_WRITTEN TASK_
Only the number is wanted: count the lines that contain "scene".

_GIVEN INFORMATION_
^^^^^^^^

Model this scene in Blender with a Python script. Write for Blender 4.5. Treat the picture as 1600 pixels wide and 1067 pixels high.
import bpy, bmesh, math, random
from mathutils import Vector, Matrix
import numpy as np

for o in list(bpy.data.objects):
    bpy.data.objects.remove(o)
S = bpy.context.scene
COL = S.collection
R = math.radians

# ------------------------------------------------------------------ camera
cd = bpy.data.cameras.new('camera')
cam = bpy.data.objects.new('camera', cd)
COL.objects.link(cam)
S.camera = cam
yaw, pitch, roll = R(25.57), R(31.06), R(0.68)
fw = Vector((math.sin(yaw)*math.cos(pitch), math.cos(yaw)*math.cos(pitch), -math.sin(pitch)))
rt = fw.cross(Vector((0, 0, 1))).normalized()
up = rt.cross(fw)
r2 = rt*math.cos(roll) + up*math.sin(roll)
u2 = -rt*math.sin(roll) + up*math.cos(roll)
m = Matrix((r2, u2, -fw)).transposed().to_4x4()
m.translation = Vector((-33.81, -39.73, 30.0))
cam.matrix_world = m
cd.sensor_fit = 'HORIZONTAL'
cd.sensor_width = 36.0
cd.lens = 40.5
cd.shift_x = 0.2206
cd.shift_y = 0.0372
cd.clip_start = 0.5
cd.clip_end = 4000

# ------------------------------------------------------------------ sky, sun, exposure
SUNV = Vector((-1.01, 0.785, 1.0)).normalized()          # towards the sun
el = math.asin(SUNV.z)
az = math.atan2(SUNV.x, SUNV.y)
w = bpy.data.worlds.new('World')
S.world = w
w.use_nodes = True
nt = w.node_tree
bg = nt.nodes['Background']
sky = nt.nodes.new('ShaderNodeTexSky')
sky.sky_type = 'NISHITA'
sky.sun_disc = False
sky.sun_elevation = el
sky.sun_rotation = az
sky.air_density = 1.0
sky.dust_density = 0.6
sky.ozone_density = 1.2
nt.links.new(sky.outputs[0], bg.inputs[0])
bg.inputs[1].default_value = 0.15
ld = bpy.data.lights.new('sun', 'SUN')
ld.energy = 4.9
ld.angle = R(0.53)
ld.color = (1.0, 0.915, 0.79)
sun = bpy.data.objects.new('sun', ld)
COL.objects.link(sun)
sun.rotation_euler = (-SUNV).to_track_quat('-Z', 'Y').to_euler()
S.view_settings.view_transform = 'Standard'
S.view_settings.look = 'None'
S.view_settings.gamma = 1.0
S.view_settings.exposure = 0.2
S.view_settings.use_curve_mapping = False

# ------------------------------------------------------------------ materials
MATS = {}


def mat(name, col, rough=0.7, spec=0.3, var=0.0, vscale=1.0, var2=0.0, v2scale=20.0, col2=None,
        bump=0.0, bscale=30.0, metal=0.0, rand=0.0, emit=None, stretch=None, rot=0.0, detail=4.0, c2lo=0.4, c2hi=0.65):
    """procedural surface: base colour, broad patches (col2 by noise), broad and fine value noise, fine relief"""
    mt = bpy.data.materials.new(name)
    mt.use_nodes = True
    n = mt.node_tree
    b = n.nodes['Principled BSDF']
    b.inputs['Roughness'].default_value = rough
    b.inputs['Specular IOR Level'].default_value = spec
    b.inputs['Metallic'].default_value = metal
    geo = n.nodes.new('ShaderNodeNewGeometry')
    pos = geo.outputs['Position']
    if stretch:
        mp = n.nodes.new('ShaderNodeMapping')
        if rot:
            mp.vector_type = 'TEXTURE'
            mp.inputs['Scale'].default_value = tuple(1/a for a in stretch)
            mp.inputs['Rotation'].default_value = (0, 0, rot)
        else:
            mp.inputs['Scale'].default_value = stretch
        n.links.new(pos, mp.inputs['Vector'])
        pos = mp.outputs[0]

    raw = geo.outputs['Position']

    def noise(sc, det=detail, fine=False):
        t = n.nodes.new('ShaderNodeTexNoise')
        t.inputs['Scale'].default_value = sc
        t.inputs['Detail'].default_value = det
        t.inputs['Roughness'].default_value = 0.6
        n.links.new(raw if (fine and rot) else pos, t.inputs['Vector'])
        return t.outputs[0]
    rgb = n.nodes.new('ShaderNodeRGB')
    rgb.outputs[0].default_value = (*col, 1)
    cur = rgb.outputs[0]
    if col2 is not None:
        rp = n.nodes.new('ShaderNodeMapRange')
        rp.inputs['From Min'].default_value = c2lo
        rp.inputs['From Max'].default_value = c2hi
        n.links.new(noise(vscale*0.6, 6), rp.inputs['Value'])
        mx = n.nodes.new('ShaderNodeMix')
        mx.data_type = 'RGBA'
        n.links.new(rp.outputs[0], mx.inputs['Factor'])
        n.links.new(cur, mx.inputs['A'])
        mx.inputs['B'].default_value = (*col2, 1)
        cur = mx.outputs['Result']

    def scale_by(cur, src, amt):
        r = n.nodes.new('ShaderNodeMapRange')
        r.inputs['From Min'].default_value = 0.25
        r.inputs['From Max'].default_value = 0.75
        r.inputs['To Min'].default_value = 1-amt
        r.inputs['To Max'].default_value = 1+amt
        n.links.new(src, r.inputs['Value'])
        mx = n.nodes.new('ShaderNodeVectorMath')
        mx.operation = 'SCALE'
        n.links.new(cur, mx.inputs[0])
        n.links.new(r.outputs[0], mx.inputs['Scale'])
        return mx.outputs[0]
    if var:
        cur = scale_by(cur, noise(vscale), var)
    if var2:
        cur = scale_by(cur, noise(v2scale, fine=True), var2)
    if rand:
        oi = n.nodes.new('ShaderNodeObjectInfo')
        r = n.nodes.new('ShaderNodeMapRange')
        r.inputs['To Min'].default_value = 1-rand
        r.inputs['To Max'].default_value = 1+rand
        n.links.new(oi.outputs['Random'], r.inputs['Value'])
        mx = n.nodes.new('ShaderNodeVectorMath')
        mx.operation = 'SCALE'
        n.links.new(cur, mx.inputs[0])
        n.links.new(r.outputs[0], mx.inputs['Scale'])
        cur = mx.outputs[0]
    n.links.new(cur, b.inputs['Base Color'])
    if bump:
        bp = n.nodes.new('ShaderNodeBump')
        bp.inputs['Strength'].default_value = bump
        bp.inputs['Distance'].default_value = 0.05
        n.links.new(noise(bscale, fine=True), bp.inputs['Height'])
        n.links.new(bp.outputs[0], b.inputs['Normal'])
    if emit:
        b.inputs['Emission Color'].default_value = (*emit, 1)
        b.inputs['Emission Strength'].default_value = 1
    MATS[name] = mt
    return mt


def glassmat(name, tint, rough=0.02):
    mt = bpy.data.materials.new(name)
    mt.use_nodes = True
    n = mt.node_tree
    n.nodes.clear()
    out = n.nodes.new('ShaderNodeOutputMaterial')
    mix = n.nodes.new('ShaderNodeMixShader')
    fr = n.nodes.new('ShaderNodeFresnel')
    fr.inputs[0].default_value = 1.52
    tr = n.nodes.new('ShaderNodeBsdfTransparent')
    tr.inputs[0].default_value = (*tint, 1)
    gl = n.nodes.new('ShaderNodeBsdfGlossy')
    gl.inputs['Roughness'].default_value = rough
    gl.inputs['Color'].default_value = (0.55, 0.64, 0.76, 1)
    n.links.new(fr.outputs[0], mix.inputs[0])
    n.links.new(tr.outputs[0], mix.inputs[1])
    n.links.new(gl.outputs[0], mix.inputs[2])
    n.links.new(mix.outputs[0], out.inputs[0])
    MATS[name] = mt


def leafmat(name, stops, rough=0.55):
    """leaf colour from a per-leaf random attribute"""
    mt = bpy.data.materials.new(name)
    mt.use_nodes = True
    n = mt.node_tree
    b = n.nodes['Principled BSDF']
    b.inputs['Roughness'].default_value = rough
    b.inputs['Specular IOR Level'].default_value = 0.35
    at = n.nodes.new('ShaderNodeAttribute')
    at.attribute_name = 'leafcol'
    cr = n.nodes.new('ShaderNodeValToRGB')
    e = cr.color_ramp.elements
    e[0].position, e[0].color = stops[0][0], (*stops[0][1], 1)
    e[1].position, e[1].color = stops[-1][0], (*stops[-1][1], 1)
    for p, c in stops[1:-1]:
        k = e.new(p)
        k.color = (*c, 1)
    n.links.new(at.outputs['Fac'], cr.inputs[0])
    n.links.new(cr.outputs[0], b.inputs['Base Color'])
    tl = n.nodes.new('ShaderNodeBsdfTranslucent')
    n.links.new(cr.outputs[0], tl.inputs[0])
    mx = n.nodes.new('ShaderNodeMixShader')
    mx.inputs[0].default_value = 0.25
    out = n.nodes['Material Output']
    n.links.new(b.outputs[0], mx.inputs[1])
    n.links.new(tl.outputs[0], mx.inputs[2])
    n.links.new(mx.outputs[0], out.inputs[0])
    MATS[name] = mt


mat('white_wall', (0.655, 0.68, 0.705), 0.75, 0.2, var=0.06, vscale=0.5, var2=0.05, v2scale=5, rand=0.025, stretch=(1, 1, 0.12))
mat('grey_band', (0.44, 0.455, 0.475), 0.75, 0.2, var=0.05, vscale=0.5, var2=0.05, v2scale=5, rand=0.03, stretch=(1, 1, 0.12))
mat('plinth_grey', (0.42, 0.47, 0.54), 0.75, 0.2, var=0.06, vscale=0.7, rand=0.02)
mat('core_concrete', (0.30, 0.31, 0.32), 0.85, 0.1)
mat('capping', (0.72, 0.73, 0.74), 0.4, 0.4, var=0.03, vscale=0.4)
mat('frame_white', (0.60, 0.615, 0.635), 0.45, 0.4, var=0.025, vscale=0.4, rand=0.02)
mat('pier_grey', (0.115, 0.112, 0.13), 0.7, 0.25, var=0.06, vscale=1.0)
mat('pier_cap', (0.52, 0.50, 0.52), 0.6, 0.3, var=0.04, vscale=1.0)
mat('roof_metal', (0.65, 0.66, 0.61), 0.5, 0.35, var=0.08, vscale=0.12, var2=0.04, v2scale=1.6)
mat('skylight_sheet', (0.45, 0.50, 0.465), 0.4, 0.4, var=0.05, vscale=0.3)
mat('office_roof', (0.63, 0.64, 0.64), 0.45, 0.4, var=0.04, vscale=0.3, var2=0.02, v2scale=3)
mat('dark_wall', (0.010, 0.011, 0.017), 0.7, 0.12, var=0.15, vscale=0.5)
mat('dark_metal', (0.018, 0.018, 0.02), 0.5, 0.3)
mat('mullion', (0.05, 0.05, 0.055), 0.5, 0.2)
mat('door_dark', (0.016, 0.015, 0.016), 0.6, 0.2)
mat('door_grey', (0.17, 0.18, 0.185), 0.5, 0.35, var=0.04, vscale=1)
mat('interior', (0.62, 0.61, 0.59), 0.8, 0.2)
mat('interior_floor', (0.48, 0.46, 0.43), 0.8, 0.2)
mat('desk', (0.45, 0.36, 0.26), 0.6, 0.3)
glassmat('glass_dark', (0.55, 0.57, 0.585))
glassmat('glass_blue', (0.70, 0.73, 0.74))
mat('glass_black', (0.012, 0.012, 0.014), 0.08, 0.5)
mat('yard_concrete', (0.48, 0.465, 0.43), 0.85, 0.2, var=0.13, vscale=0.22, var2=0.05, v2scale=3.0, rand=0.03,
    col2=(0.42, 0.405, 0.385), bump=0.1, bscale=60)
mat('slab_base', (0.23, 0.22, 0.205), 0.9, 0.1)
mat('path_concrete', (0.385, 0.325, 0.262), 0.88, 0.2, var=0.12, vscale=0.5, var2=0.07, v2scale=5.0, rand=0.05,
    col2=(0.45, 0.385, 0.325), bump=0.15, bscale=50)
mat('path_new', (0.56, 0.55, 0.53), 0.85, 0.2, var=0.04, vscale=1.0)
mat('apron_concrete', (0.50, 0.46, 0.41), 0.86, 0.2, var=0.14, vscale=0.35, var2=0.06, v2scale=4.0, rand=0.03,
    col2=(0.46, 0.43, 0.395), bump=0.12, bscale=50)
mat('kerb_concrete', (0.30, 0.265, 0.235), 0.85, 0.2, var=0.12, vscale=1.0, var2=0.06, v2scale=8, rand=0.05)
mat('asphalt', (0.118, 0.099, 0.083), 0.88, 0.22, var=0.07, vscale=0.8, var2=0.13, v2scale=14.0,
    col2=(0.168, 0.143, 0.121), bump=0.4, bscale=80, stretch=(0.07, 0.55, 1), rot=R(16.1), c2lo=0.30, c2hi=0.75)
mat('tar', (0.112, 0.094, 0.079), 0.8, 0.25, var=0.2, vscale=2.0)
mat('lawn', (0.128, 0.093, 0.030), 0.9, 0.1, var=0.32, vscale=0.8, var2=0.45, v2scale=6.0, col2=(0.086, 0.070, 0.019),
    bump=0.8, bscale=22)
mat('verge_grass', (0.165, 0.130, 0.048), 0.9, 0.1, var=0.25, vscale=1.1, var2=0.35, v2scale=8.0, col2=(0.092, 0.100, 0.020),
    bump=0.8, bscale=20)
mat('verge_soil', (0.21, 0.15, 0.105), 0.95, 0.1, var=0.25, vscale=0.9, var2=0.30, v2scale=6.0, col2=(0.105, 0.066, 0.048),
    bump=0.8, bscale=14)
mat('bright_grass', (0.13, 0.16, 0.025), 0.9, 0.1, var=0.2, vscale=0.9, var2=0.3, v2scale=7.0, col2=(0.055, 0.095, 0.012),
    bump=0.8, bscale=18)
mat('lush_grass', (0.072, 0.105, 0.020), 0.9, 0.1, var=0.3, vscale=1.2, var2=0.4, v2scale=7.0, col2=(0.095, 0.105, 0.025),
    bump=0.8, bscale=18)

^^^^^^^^

_REPLY_
2